RECORD EXTRACTS start

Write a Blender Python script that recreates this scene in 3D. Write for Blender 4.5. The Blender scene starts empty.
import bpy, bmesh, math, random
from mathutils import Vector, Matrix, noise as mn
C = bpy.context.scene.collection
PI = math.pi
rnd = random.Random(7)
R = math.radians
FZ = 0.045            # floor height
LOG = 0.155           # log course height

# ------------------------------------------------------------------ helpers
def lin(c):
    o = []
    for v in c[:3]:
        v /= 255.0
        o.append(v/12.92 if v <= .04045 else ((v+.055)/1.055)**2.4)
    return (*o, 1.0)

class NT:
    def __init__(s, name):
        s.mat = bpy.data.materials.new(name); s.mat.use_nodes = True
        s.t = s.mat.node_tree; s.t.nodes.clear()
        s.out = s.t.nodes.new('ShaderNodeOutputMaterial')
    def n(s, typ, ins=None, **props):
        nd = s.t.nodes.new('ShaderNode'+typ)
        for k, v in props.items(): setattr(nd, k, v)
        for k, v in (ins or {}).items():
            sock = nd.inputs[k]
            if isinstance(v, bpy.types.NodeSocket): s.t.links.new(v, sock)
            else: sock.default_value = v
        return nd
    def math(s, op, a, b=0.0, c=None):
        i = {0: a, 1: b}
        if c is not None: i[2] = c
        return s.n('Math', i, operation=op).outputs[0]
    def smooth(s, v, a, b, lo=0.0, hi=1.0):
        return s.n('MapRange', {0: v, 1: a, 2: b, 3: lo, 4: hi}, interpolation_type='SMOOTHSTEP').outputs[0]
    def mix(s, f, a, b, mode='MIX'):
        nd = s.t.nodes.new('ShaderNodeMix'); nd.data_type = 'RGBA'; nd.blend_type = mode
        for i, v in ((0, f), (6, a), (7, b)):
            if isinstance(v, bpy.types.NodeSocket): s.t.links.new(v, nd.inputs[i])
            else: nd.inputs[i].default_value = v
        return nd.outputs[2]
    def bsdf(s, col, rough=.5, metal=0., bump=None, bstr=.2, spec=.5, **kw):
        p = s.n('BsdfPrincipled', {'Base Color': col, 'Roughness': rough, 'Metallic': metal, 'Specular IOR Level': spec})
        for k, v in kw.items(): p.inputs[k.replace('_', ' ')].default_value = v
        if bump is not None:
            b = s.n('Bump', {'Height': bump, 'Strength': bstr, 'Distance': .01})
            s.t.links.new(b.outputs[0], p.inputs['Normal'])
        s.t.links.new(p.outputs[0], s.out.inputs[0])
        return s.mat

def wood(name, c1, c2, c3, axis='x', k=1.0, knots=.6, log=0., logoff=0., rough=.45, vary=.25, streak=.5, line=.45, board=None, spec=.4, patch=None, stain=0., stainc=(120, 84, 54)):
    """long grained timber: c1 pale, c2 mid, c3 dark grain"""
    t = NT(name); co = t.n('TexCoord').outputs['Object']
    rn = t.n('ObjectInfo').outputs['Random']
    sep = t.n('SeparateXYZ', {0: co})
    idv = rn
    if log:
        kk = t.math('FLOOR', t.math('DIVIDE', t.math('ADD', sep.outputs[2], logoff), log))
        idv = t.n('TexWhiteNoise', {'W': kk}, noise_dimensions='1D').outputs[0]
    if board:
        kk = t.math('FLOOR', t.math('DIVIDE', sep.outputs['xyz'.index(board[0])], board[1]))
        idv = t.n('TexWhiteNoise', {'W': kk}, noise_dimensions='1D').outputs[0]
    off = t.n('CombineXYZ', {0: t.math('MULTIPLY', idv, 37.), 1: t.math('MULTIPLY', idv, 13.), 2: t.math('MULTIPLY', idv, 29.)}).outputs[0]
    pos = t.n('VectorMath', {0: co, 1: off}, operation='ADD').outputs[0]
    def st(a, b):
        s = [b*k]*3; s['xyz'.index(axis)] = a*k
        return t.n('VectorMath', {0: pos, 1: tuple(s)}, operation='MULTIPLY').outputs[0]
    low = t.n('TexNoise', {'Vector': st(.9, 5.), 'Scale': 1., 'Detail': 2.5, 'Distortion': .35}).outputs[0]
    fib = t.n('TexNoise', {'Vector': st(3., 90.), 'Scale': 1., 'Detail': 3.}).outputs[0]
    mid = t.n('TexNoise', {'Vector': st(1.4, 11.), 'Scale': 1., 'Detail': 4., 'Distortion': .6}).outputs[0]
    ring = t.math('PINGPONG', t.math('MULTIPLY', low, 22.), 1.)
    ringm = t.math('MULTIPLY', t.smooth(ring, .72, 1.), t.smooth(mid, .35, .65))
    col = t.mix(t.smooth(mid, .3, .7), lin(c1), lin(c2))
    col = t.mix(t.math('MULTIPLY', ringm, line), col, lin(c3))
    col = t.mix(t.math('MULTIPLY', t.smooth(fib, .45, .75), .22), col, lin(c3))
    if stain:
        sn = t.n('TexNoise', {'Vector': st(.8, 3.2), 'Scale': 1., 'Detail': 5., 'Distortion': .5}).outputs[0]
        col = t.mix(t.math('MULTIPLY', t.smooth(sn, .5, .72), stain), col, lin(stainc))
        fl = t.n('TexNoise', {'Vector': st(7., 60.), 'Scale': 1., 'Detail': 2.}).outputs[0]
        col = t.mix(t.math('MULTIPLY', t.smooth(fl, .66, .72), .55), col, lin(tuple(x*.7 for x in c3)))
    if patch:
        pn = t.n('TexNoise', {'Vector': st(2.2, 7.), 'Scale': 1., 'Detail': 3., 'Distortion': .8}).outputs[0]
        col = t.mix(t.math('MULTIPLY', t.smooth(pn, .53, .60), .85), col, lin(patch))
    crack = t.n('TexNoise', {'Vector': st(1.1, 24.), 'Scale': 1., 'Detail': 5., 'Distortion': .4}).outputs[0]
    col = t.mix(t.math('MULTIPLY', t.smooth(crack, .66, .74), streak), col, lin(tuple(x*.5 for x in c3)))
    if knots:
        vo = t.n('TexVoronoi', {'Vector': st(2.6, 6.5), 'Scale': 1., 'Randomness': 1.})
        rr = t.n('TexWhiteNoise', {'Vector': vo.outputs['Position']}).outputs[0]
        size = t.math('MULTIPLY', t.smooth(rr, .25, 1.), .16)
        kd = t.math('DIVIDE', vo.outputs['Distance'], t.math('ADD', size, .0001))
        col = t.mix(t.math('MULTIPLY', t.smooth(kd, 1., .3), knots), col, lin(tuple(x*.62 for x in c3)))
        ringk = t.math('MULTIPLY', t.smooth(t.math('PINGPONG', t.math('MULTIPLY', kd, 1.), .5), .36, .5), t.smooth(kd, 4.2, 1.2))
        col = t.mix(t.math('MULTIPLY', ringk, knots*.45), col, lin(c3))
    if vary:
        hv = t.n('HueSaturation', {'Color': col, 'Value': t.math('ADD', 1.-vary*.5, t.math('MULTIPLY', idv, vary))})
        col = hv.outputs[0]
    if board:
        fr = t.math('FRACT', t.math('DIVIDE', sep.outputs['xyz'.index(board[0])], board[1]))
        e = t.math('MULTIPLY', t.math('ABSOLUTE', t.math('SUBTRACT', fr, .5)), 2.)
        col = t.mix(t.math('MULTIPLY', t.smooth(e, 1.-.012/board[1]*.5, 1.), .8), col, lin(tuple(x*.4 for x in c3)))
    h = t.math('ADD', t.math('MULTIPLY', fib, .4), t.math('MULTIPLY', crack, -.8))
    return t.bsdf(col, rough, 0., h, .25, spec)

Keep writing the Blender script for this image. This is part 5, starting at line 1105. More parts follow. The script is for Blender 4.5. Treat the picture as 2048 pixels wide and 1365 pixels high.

RECORD EXTRACTS end

Reproduce the listing shown above in its entirety, exactly.

--- SOLUTION TO THIS PROBLEM ---
Write a Blender Python script that recreates this scene in 3D. Write for Blender 4.5. The Blender scene starts empty.
import bpy, bmesh, math, random
from mathutils import Vector, Matrix, noise as mn
C = bpy.context.scene.collection
PI = math.pi
rnd = random.Random(7)
R = math.radians
FZ = 0.045            # floor height
LOG = 0.155           # log course height

# ------------------------------------------------------------------ helpers
def lin(c):
    o = []
    for v in c[:3]:
        v /= 255.0
        o.append(v/12.92 if v <= .04045 else ((v+.055)/1.055)**2.4)
    return (*o, 1.0)

class NT:
    def __init__(s, name):
        s.mat = bpy.data.materials.new(name); s.mat.use_nodes = True
        s.t = s.mat.node_tree; s.t.nodes.clear()
        s.out = s.t.nodes.new('ShaderNodeOutputMaterial')
    def n(s, typ, ins=None, **props):
        nd = s.t.nodes.new('ShaderNode'+typ)
        for k, v in props.items(): setattr(nd, k, v)
        for k, v in (ins or {}).items():
            sock = nd.inputs[k]
            if isinstance(v, bpy.types.NodeSocket): s.t.links.new(v, sock)
            else: sock.default_value = v
        return nd
    def math(s, op, a, b=0.0, c=None):
        i = {0: a, 1: b}
        if c is not None: i[2] = c
        return s.n('Math', i, operation=op).outputs[0]
    def smooth(s, v, a, b, lo=0.0, hi=1.0):
        return s.n('MapRange', {0: v, 1: a, 2: b, 3: lo, 4: hi}, interpolation_type='SMOOTHSTEP').outputs[0]
    def mix(s, f, a, b, mode='MIX'):
        nd = s.t.nodes.new('ShaderNodeMix'); nd.data_type = 'RGBA'; nd.blend_type = mode
        for i, v in ((0, f), (6, a), (7, b)):
            if isinstance(v, bpy.types.NodeSocket): s.t.links.new(v, nd.inputs[i])
            else: nd.inputs[i].default_value = v
        return nd.outputs[2]
    def bsdf(s, col, rough=.5, metal=0., bump=None, bstr=.2, spec=.5, **kw):
        p = s.n('BsdfPrincipled', {'Base Color': col, 'Roughness': rough, 'Metallic': metal, 'Specular IOR Level': spec})
        for k, v in kw.items(): p.inputs[k.replace('_', ' ')].default_value = v
        if bump is not None:
            b = s.n('Bump', {'Height': bump, 'Strength': bstr, 'Distance': .01})
            s.t.links.new(b.outputs[0], p.inputs['Normal'])
        s.t.links.new(p.outputs[0], s.out.inputs[0])
        return s.mat

def wood(name, c1, c2, c3, axis='x', k=1.0, knots=.6, log=0., logoff=0., rough=.45, vary=.25, streak=.5, line=.45, board=None, spec=.4, patch=None, stain=0., stainc=(120, 84, 54)):
    """long grained timber: c1 pale, c2 mid, c3 dark grain"""
    t = NT(name); co = t.n('TexCoord').outputs['Object']
    rn = t.n('ObjectInfo').outputs['Random']
    sep = t.n('SeparateXYZ', {0: co})
    idv = rn
    if log:
        kk = t.math('FLOOR', t.math('DIVIDE', t.math('ADD', sep.outputs[2], logoff), log))
        idv = t.n('TexWhiteNoise', {'W': kk}, noise_dimensions='1D').outputs[0]
    if board:
        kk = t.math('FLOOR', t.math('DIVIDE', sep.outputs['xyz'.index(board[0])], board[1]))
        idv = t.n('TexWhiteNoise', {'W': kk}, noise_dimensions='1D').outputs[0]
    off = t.n('CombineXYZ', {0: t.math('MULTIPLY', idv, 37.), 1: t.math('MULTIPLY', idv, 13.), 2: t.math('MULTIPLY', idv, 29.)}).outputs[0]
    pos = t.n('VectorMath', {0: co, 1: off}, operation='ADD').outputs[0]
    def st(a, b):
        s = [b*k]*3; s['xyz'.index(axis)] = a*k
        return t.n('VectorMath', {0: pos, 1: tuple(s)}, operation='MULTIPLY').outputs[0]
    low = t.n('TexNoise', {'Vector': st(.9, 5.), 'Scale': 1., 'Detail': 2.5, 'Distortion': .35}).outputs[0]
    fib = t.n('TexNoise', {'Vector': st(3., 90.), 'Scale': 1., 'Detail': 3.}).outputs[0]
    mid = t.n('TexNoise', {'Vector': st(1.4, 11.), 'Scale': 1., 'Detail': 4., 'Distortion': .6}).outputs[0]
    ring = t.math('PINGPONG', t.math('MULTIPLY', low, 22.), 1.)
    ringm = t.math('MULTIPLY', t.smooth(ring, .72, 1.), t.smooth(mid, .35, .65))
    col = t.mix(t.smooth(mid, .3, .7), lin(c1), lin(c2))
    col = t.mix(t.math('MULTIPLY', ringm, line), col, lin(c3))
    col = t.mix(t.math('MULTIPLY', t.smooth(fib, .45, .75), .22), col, lin(c3))
    if stain:
        sn = t.n('TexNoise', {'Vector': st(.8, 3.2), 'Scale': 1., 'Detail': 5., 'Distortion': .5}).outputs[0]
        col = t.mix(t.math('MULTIPLY', t.smooth(sn, .5, .72), stain), col, lin(stainc))
        fl = t.n('TexNoise', {'Vector': st(7., 60.), 'Scale': 1., 'Detail': 2.}).outputs[0]
        col = t.mix(t.math('MULTIPLY', t.smooth(fl, .66, .72), .55), col, lin(tuple(x*.7 for x in c3)))
    if patch:
        pn = t.n('TexNoise', {'Vector': st(2.2, 7.), 'Scale': 1., 'Detail': 3., 'Distortion': .8}).outputs[0]
        col = t.mix(t.math('MULTIPLY', t.smooth(pn, .53, .60), .85), col, lin(patch))
    crack = t.n('TexNoise', {'Vector': st(1.1, 24.), 'Scale': 1., 'Detail': 5., 'Distortion': .4}).outputs[0]
    col = t.mix(t.math('MULTIPLY', t.smooth(crack, .66, .74), streak), col, lin(tuple(x*.5 for x in c3)))
    if knots:
        vo = t.n('TexVoronoi', {'Vector': st(2.6, 6.5), 'Scale': 1., 'Randomness': 1.})
        rr = t.n('TexWhiteNoise', {'Vector': vo.outputs['Position']}).outputs[0]
        size = t.math('MULTIPLY', t.smooth(rr, .25, 1.), .16)
        kd = t.math('DIVIDE', vo.outputs['Distance'], t.math('ADD', size, .0001))
        col = t.mix(t.math('MULTIPLY', t.smooth(kd, 1., .3), knots), col, lin(tuple(x*.62 for x in c3)))
        ringk = t.math('MULTIPLY', t.smooth(t.math('PINGPONG', t.math('MULTIPLY', kd, 1.), .5), .36, .5), t.smooth(kd, 4.2, 1.2))
        col = t.mix(t.math('MULTIPLY', ringk, knots*.45), col, lin(c3))
    if vary:
        hv = t.n('HueSaturation', {'Color': col, 'Value': t.math('ADD', 1.-vary*.5, t.math('MULTIPLY', idv, vary))})
        col = hv.outputs[0]
    if board:
        fr = t.math('FRACT', t.math('DIVIDE', sep.outputs['xyz'.index(board[0])], board[1]))
        e = t.math('MULTIPLY', t.math('ABSOLUTE', t.math('SUBTRACT', fr, .5)), 2.)
        col = t.mix(t.math('MULTIPLY', t.smooth(e, 1.-.012/board[1]*.5, 1.), .8), col, lin(tuple(x*.4 for x in c3)))
    h = t.math('ADD', t.math('MULTIPLY', fib, .4), t.math('MULTIPLY', crack, -.8))
    return t.bsdf(col, rough, 0., h, .25, spec)

Keep writing the Blender script for this image. This is part 5, starting at line 1105. More parts follow. The script is for Blender 4.5. Treat the picture as 2048 pixels wide and 1365 pixels high.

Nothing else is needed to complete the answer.